Quanto è difficile fare l’attore in Italia?
Non è una passeggiata, anzi è un vero casino. Siamo tanti, ci sono una marea di scuole di recitazione e non c’è spazio per tutti. Devi impegnarti come un ossesso, presentarti ai provini al massimo e devi anche avere una buona dose di fortuna.

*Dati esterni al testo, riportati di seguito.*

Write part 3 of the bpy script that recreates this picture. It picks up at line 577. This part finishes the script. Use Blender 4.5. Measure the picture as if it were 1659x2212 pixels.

Se non avessi fatto l’attore, quale strada avresti percorso?
Non lo so, probabilmente avrei viaggiato in giro per il mondo.

Progetti futuri?
Si continua a fare provini e casting. E si continua a lavorare su se stessi. Ho un progetto cinematografico che mi piace molto dove interpreto un Robot di ultima generazione: non posso dire molto ma la storia è una sorta di unione tra Amore Tossico di Claudio Caligari e una puntata di Black Mirror. Invece nella prossima stagione teatrale sarò impegnato a Parma, al Teatro Due, con La prigione, diretto da Raffaele Esposito.

Tra dieci anni, a livello professionale e privato, come ti piacerebbe vederti?
Mi piacerebbe avere una casa, comprata con i miei soldi e mi piacerebbe condividerla con qualcuno. A livello professionale mi piacerebbe lavorare tanto come attore in sfide sempre più grandi e magari guardare, con un filo di imbarazzo e nostalgia, Classe Z.